In consideration of freight costs, handling, and trader margin, we add $90 per ton to all foreign prices to provide an approximate CIF US ports price to compare to the SMU domestic CRC price. Buyers should use our $90-per-ton figure as a benchmark and adjust up or down based on their own shipping and handling costs. If you import steel and want to share your thoughts on these costs, we welcome your insight at david@steelmarketupdate.com.
Asian Cold-Rolled Coil (South Korea and Japan theoretical)
As of Thursday, March 9, the CRU Asian CRC price increased by $9 per ton to $771 per net ton ($850 per metric ton) and was up $27 per ton from levels one month prior. Adding a 71% tariff (Japan theoretical), and $90 per ton in estimated import costs, the delivered price to the US is $1,109 per ton, though the South Korean theoretical is $861 per ton. The latest SMU cold-rolled average is $1,200 per ton, up $60 per ton week on week (WoW), and up $210 per ton compared to our price one month ago.
US-produced CRC is now theoretically $209 per ton cheaper than steel imported from Japan but $339 per ton more costly than cold-rolled imported tom South Korea. This is more than double its competitive disadvantage of $156 per ton from a month ago vs. South Korean CRC.
Italian Cold-Rolled Coil
Italian CRC prices increased by $16 per ton WoW to $855 per net ton ($942 per metric ton) this week, and are $29 per ton higher month on month (MoM). After adding import costs, the delivered price of Italian CRC is approximately $945 per ton.
Domestic CRC is now theoretically $255 per ton more expensive than imported Italian CRC. That spread is up $49 per ton WoW and represents a nearly $181-per-ton boost compared to four weeks ago when US CRC was $72 per ton more expensive than Italian product.
German Cold-Rolled Coil
CRU’s latest German CRC price rose by $28 per ton WoW to $901 per net ton ($994 per metric ton) and is up $30 per ton MoM. After adding import costs, the delivered price of German CRC is roughly $991 per ton.
Domestic CRC is now theoretically $209 per ton more expensive than imported German CRC. That’s a $180-per-ton jump from just a month ago.
The last time US CRC had held a price advantage over German product, was late May 2021.
Figure 5 compares all five price indices and highlights the effective date of the tariffs. The chart on the left shows historical variation from Jan. 1, 2021, through present. The chart on the right zooms in to highlight the recent surge of US pricing and its distancing from offshore CRC prices.

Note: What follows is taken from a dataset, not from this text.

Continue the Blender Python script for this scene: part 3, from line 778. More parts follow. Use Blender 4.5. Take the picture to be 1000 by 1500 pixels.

Notes: Freight is an important consideration in deciding whether to import foreign steel or buy from a domestic mill. Domestic prices are referenced as FOB the producing mill, while foreign prices are CIF the port (Houston, NOLA, Savannah, Los Angeles, Camden, etc.). Inland freight, from either a domestic mill or from the port, can dramatically impact the competitiveness of both domestic and foreign steel. It’s also important to factor in lead times. In most markets, domestic steel will deliver more quickly than foreign steel.
Effective Jan. 1, 2022, the traditional Section 232 tariff no longer applies to most imports from the European Union. it has been replaced by a tariff rate quota (TRQ). Therefore, the German and Italian price comparisons in this analysis no longer include a 25% tariff. SMU still includes Section 232 tariff on foreign prices from other countries where applicable. We do not include any antidumping (AD) or countervailing duties (CVD) in this analysis.